Welcome back, Witches.
Have you ever heard of Witchsona Week? It’s basically my favorite week of the year (other than A-Camp week). Back in 2014, Victoria Grace Elliott and Brittney Sabo came up with the idea to have people come up with their “witchsonas” during the week of the first full moon of the year. Ever since then, artists and cartoonists from all around the internet have been coming up with clever and creative witchsonas that show themselves as a type of witch that represents who they are. This combines some of my absolute favorite things, witches, aesthetics and art. I’m going to post and link to some of my favorite witchsonas from this year throughout the beginning of this Witch Hunt. What would your witchsona look like?

All around the internet, witches have been super popular this month. The witchy world of Harry Potter got a little bigger and better as a new and improved Sorting Hat Quiz went up the Pottermore website, which gave quite a few people serious identity crises when they were sorted into a different house than before. Not only that, but J.K. Rowling also released information about four previously unknown schools of witchcraft and wizardry: one in Africa, one in Brazil, one in Japan and one in North America. There’s not a lot of information about these new schools, but the stuff that’s there is really cool. There was also a new featurette that went into depth into some of the new characters that we’re going to meet in Fantastic Beasts and Where to Find Them.

Apart from all that Harry Potter news, the Satanic Temple officially threw itself behind a very different type of witch movie, the upcoming Puritan New England-set The Witch, and are even going to present screenings in Detroit, Los Angeles, New York City and Austin. According to Satanic Temple Spokesperson Jex Blackmore, “The Witch is more than a film; it is a transformative Satanic experience that, in its call to arms, becomes an act of spiritual sabotage and liberation from the oppressive traditions of our forefathers.” Sounds fun.
Over at Atlas Obscura, they’ve reported that researchers with the Gallows Hill Project have determined that the site where accused witches where hanged after the Salem Witch Trials is now located right next to a Walgreens parking lot. The same website also talked about a study that shows there might be a link between climate change and accusations of witchcraft. While the climate change connection is just a theory, this article does have a lot of interesting information about when and why people are persecuted for supposedly being witches. Katy Horan and Taisia Kitaiskaia made a really gorgeous and beautifully written comic about some Literary Witches that you should definitely check out. Finally, if you’ve caught onto the trend of coloring books for adults, why not give these witchy coloring books by Monica Richards a try?

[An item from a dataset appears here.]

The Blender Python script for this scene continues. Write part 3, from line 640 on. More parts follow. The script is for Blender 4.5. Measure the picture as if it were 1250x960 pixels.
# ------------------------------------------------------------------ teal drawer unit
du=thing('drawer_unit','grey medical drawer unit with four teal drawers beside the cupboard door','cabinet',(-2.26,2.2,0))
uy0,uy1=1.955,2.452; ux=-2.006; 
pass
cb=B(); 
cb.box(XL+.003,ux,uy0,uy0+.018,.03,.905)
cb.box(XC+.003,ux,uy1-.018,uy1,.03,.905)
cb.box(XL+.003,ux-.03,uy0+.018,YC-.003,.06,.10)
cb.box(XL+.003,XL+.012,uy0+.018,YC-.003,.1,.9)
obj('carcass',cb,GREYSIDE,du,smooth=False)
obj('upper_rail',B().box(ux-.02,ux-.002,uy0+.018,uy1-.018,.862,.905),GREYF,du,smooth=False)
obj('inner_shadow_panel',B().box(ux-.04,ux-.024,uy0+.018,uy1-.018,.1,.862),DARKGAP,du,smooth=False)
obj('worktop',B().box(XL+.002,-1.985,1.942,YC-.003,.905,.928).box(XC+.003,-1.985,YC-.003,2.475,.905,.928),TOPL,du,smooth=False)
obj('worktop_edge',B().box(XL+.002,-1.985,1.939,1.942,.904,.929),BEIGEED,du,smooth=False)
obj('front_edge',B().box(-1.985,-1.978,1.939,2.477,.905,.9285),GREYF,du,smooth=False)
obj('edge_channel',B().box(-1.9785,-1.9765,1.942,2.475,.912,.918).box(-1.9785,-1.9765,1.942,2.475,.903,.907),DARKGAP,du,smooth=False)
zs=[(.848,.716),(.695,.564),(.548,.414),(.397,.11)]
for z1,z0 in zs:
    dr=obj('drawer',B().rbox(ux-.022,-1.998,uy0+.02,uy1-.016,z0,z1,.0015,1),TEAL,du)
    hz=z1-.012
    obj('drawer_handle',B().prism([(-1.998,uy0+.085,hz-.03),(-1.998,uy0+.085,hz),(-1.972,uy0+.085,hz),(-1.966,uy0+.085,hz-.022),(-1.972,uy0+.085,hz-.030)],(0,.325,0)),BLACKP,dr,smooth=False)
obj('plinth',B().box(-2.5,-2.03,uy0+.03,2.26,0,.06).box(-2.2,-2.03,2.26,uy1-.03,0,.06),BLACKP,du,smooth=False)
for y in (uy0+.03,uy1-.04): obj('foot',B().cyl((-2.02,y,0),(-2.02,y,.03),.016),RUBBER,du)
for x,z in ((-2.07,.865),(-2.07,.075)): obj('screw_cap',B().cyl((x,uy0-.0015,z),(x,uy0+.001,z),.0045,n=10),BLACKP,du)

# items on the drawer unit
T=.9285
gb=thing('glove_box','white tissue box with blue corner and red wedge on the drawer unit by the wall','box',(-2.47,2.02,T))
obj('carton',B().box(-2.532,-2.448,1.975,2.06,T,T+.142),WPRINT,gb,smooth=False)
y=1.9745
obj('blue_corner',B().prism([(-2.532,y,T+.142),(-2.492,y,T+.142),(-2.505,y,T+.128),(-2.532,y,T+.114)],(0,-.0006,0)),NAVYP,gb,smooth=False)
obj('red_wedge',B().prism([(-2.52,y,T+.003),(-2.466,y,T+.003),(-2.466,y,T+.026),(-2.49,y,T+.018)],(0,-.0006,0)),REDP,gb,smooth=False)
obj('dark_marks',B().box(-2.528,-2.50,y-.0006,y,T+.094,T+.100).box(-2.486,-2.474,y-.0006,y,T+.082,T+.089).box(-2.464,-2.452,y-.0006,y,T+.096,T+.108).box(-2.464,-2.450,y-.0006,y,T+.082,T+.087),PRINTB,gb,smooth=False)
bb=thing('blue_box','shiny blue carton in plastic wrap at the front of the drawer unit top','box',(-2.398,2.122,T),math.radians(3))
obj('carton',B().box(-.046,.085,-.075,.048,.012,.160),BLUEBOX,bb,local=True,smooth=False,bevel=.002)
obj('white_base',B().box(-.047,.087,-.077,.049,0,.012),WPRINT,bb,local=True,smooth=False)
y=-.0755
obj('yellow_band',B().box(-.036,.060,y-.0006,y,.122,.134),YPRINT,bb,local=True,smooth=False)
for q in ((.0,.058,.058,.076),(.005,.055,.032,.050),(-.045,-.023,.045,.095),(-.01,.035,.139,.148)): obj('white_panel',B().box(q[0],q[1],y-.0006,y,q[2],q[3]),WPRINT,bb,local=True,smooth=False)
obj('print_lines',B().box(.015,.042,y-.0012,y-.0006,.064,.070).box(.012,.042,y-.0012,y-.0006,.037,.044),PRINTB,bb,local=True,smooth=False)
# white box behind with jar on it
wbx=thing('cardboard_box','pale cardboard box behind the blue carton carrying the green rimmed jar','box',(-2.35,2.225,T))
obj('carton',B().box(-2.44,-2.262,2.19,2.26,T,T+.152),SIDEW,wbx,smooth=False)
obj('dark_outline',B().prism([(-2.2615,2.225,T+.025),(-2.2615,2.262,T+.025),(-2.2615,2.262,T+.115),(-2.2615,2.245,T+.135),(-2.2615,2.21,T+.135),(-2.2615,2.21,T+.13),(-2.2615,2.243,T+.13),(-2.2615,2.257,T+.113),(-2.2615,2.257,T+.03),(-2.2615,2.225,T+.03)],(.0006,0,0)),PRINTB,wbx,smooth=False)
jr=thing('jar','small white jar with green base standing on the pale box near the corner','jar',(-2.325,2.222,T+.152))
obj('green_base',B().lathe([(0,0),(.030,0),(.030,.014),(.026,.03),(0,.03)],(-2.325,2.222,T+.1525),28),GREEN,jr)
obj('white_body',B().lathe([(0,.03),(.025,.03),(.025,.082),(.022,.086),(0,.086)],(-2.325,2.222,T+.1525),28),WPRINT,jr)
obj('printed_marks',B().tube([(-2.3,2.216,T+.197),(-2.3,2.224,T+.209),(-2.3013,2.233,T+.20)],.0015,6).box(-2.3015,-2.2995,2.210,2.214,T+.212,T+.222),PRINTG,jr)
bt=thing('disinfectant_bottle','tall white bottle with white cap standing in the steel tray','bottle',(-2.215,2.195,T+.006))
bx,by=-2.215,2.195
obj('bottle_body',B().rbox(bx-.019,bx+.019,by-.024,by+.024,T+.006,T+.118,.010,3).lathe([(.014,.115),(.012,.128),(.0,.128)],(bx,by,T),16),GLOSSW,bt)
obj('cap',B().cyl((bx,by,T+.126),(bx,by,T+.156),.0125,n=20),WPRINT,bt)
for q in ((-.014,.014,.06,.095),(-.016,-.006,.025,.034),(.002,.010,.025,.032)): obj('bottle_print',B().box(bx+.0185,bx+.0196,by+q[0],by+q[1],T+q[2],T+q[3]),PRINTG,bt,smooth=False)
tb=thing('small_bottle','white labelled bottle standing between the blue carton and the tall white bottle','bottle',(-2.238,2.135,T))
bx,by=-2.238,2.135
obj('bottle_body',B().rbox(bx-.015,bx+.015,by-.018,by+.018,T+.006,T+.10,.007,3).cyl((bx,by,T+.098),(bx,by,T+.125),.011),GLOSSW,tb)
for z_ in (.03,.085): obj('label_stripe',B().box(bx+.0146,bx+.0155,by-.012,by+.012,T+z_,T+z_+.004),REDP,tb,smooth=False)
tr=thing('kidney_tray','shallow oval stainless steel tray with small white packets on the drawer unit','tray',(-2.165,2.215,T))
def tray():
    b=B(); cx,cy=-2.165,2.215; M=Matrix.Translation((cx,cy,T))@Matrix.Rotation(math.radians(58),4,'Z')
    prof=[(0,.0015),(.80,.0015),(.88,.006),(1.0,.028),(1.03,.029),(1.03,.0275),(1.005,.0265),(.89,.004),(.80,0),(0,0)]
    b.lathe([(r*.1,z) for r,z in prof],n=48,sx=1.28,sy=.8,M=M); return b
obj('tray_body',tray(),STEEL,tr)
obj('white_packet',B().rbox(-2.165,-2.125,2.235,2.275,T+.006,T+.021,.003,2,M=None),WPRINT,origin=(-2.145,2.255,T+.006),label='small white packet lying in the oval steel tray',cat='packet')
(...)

It’s also been a good month for us witches here at Autostraddle. We had our regular (and terrific) articles by Beth and Corina, with Beth delivering another great edition of her tarot column and Corina writing some scary-accurate horoscopes (seriously, mine was magically accurate). I also wrote about Balderdash! Or a Tale of Two Witches, a really wonderful and beautiful webcomic by the aforementioned Victoria G. Elliott. Finally, in one of the absolute best and definitely most hilarious articles we’ve published in a while, Erin chronicled her attempts at curing her ailments by using classic witchy home remedies. If you’d like to see a picture of an adult lying on the ground with her face in a small hole or a picture of that same adult wearing potatoes on her head, this article is for you.
Playlist: For Immersing Yourself in a Healing Ritual Bath and Emerging Ready to Conquer the World
by Rachel
Words with Witches
by Rachel
coven (noun) – a gathering or community of witches. They may perform ceremonies together or observe holidays and meaningful days together, like the Sabbats. Folklorist Margaret Murray argued that all witches had to belong to covens of exactly thirteen; in modern times, it is generally recognized that any group three or larger can be a coven, with only two witches being called a “working couple.” A coven may be led by a single authority figure, like a High Priest or Priestess in Wicca, or have a more democratic or non-hierarchal leadership. Etymologically, it may be related to the Latin convenire, to meet or convene, or may also be related to the Middle English covin/covine, a band or group.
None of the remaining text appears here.